L'Arte Della Fuga, la recensione
Senza nessuna voglia di lavorare sui personaggi, L'Arte Della Fuga racconta una storia che invece proprio di quello avrebbe avuto bisogno
Un omosessuale, un donnaiolo che i genitori hanno deciso di voler sistemare a tutti i costi con una fidanzata che tradisce regolarmente e uno più impacciato e in difficoltà in tanti aspetti della vita che è rimasto troppo a ricasco della famiglia con conseguente amarezza, sono il trio che non fa che ripetere a tutte le persone che si esprimono sul loro rapporto con i genitori: “Sono i miei, non puoi capire”.
Con un cast di attori impeccabile è infatti sorprendente quanto tutto L’Arte Della Fuga sia recitato a tirar via.
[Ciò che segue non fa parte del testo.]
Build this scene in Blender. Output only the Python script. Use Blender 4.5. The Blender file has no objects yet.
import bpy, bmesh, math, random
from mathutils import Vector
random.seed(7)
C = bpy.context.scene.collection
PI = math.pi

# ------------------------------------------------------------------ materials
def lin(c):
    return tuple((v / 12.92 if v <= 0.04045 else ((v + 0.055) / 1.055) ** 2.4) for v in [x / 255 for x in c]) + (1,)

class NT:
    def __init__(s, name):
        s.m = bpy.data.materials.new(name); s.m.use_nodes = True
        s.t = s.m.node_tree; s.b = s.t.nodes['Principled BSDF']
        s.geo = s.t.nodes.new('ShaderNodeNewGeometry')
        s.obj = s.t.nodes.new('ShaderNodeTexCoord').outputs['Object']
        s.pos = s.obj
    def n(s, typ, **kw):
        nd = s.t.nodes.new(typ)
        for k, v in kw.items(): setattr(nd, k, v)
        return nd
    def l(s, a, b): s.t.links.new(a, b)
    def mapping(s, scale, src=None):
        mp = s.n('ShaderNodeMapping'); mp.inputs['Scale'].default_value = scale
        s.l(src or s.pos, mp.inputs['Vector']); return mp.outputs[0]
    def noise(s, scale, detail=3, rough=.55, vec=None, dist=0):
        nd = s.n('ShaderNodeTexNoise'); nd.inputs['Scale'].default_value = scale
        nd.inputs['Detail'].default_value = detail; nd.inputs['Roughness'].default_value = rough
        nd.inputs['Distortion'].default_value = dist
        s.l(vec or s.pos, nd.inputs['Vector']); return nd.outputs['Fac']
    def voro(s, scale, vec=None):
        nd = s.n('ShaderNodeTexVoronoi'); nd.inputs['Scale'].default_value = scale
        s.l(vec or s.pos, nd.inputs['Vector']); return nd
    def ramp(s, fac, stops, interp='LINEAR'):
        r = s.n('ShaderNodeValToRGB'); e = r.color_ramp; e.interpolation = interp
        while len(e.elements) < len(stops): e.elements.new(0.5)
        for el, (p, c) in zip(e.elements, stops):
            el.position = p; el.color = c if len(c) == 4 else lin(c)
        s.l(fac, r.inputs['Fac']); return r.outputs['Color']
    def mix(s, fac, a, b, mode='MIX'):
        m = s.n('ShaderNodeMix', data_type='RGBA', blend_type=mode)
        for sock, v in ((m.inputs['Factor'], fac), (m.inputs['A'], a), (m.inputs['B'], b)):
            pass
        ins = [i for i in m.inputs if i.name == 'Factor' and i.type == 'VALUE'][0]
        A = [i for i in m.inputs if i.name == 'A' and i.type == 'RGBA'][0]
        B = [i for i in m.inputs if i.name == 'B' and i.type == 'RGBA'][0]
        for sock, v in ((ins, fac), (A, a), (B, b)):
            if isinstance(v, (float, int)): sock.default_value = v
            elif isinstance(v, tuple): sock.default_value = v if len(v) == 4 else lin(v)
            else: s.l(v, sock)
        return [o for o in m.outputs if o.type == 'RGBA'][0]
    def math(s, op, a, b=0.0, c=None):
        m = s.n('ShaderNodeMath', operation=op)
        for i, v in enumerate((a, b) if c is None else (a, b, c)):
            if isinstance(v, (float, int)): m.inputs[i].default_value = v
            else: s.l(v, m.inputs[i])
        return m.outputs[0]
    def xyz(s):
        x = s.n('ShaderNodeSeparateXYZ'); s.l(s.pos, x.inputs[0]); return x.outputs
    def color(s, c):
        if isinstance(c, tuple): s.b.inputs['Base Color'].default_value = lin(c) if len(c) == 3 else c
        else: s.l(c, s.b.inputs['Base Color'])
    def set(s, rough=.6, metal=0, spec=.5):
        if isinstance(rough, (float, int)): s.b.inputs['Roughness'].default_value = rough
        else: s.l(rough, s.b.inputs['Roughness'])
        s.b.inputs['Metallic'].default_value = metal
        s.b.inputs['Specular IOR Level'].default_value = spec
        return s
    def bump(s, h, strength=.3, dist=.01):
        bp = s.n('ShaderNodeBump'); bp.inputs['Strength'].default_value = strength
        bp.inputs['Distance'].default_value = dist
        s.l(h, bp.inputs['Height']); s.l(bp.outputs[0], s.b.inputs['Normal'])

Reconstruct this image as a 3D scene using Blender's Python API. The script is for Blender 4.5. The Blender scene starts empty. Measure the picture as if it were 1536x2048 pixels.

La messa in scena è molto calma e naturale, con qualche piccolo assolo e qualche pianto espressionista, quel tipo di film che necessitano di una concentrazione fortissima sulle interpretazioni per rendere empatico uno scenario familiare che da fuori non lo sembrerebbe.
Invece così com’è L’Arte Della Fuga è un inspiegabile ritratto di una famiglia odiosa i cui membri non è mai chiaro come mai siano così legati tra loro. Serve a pochissimo avere Laurent Lafitte a condurre tutto (nei panni del fratello omosessuale) se poi l’impressione che si ha in ogni scena è che la giornata di riprese stesse per finire e occorresse sbrigarsi.